SHORT TASK: Locate and copy each line in the data that contains the word "Blender".

WORKING DATA:
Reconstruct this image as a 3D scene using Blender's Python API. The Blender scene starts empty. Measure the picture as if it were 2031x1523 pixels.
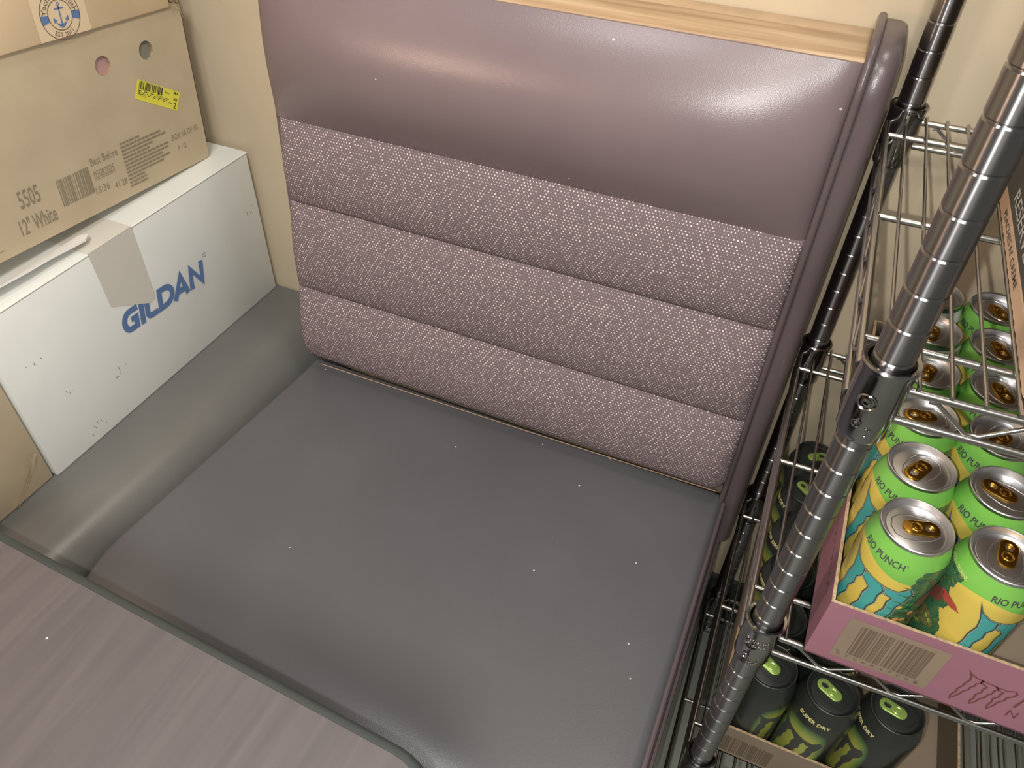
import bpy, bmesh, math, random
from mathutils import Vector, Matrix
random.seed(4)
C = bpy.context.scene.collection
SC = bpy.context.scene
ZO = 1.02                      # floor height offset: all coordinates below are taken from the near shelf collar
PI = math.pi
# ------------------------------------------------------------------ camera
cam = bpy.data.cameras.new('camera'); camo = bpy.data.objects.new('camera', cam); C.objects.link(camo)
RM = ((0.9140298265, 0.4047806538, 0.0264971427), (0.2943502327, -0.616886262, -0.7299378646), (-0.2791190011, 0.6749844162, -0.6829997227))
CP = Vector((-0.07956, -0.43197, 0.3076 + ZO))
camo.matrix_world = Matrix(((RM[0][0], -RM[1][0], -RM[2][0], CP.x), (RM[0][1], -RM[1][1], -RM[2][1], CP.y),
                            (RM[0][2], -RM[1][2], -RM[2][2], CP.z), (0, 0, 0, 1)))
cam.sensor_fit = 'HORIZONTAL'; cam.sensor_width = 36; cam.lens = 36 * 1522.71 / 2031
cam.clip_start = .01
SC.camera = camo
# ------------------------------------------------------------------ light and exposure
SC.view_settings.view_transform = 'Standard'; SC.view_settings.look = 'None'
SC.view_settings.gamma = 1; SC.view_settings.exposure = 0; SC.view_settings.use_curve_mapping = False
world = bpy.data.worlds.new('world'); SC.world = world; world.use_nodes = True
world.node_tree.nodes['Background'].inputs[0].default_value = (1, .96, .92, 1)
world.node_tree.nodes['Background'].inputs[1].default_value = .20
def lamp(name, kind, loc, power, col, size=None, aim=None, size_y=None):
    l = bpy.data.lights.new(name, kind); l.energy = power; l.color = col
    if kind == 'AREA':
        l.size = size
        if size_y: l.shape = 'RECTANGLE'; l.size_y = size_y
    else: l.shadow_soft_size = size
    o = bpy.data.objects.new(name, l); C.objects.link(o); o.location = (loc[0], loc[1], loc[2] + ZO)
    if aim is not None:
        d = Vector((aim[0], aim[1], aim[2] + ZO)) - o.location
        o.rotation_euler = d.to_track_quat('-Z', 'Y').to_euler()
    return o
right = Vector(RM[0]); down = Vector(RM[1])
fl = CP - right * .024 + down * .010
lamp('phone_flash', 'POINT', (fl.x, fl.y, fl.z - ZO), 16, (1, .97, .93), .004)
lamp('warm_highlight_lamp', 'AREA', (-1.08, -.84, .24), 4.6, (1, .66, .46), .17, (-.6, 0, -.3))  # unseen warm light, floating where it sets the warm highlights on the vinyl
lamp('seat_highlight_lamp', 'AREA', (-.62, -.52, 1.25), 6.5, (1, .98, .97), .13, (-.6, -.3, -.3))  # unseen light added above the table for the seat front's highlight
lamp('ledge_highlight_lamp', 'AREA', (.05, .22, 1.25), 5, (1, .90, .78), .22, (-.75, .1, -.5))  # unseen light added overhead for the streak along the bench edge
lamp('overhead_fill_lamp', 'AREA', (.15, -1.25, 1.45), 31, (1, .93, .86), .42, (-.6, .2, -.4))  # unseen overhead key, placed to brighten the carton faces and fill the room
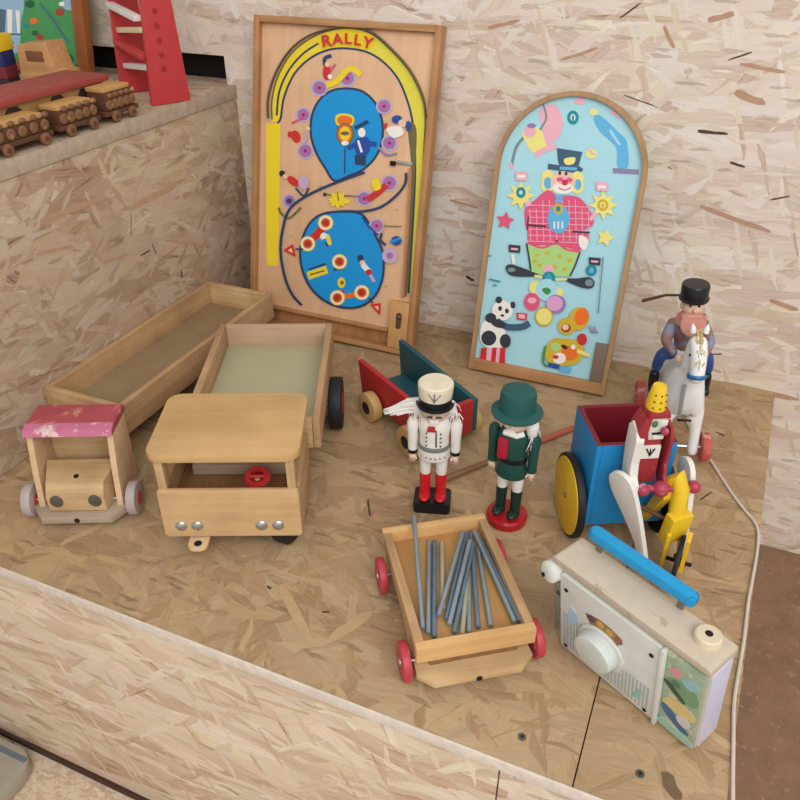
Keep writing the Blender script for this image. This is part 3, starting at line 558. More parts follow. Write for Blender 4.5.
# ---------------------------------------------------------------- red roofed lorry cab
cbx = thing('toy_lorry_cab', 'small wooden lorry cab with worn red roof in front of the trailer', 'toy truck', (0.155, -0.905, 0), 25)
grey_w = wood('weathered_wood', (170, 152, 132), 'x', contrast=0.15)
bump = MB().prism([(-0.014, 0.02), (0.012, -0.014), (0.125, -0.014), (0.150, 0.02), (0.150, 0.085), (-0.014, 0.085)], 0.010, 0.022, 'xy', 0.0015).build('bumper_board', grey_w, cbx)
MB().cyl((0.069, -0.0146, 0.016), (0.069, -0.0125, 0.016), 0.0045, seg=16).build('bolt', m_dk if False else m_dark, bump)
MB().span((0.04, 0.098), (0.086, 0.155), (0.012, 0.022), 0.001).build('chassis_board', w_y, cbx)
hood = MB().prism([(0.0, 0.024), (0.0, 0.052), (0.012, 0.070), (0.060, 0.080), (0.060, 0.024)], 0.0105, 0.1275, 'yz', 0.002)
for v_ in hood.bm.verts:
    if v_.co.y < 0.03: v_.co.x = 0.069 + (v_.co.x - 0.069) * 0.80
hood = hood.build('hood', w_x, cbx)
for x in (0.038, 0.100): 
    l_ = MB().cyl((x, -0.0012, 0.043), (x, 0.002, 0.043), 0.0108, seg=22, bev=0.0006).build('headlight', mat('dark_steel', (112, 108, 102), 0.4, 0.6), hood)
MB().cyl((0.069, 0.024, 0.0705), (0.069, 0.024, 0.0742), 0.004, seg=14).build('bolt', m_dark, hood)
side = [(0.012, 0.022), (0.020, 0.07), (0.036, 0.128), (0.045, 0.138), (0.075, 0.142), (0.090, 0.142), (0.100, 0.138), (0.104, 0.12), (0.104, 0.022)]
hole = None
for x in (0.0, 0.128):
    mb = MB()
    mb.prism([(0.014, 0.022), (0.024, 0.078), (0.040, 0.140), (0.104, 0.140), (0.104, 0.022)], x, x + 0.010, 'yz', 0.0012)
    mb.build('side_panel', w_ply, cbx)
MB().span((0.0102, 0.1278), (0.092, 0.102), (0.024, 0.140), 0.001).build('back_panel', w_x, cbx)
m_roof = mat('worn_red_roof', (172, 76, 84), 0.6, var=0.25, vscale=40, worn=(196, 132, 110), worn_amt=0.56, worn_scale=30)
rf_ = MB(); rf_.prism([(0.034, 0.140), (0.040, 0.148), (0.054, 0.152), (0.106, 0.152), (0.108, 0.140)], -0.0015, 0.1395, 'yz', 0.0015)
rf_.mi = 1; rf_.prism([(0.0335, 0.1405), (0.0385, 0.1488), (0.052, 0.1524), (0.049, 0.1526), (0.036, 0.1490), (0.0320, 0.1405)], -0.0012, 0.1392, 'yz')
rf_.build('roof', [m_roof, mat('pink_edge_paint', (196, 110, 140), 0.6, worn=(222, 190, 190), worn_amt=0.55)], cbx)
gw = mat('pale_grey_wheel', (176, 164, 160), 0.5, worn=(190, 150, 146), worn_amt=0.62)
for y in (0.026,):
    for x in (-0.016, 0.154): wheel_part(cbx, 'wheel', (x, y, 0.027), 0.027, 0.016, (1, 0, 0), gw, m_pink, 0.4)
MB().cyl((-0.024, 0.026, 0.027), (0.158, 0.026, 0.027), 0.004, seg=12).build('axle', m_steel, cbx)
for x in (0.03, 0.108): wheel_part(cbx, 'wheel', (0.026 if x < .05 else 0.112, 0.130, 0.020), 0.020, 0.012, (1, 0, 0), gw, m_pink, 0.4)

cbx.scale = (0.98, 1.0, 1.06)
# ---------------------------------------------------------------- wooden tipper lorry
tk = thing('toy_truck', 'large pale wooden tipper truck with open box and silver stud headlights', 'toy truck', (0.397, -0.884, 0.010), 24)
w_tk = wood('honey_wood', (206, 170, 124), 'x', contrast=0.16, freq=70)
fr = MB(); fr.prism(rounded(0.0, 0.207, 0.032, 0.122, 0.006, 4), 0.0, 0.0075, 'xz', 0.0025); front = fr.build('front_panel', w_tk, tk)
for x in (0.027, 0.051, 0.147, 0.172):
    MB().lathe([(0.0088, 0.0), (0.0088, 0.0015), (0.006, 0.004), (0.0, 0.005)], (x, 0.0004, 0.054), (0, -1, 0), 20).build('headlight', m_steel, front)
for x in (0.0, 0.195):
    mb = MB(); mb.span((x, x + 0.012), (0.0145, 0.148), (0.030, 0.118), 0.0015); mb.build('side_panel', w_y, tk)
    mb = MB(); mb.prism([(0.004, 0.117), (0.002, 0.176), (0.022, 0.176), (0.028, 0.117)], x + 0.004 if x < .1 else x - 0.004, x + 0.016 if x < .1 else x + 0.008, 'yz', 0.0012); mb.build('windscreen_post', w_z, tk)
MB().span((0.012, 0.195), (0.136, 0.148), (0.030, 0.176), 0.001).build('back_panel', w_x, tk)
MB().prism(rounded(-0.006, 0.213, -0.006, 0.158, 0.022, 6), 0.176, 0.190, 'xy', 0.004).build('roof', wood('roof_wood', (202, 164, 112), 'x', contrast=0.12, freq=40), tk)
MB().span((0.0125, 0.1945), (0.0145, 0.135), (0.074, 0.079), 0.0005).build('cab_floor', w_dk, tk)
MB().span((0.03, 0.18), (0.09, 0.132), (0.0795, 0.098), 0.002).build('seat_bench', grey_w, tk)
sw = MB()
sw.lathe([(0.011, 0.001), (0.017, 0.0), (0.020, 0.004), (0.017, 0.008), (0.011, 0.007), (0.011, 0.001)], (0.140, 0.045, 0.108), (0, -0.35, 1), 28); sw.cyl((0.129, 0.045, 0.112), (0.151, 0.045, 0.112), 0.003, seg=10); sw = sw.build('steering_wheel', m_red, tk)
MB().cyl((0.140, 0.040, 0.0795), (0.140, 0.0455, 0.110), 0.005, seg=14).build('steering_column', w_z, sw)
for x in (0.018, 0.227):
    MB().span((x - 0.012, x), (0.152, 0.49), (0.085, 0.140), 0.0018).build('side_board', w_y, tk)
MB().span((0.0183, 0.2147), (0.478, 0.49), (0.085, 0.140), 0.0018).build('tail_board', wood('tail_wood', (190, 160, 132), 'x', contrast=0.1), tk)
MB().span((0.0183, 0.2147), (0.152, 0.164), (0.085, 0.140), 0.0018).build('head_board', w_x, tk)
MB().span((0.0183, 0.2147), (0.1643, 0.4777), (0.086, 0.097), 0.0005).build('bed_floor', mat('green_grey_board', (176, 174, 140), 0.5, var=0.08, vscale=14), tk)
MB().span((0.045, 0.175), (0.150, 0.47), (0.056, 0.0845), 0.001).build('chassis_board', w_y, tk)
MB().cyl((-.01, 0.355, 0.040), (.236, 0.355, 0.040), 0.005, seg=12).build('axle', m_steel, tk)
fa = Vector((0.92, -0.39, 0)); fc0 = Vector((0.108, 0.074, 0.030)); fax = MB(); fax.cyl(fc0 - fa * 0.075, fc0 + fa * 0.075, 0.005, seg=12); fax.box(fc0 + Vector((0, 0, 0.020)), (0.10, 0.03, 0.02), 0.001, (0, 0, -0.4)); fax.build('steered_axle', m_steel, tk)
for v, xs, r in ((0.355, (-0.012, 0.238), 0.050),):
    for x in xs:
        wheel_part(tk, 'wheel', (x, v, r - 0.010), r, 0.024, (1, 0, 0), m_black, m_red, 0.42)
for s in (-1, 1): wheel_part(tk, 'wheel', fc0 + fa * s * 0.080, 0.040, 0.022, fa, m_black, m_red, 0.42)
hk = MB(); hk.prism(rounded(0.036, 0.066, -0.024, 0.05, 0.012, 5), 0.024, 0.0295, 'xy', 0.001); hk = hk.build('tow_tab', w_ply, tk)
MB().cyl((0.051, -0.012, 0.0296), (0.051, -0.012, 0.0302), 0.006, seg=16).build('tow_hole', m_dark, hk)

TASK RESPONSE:
Reconstruct this image as a 3D scene using Blender's Python API. The Blender scene starts empty. Measure the picture as if it were 2031x1523 pixels.
Keep writing the Blender script for this image. This is part 3, starting at line 558. More parts follow. Write for Blender 4.5.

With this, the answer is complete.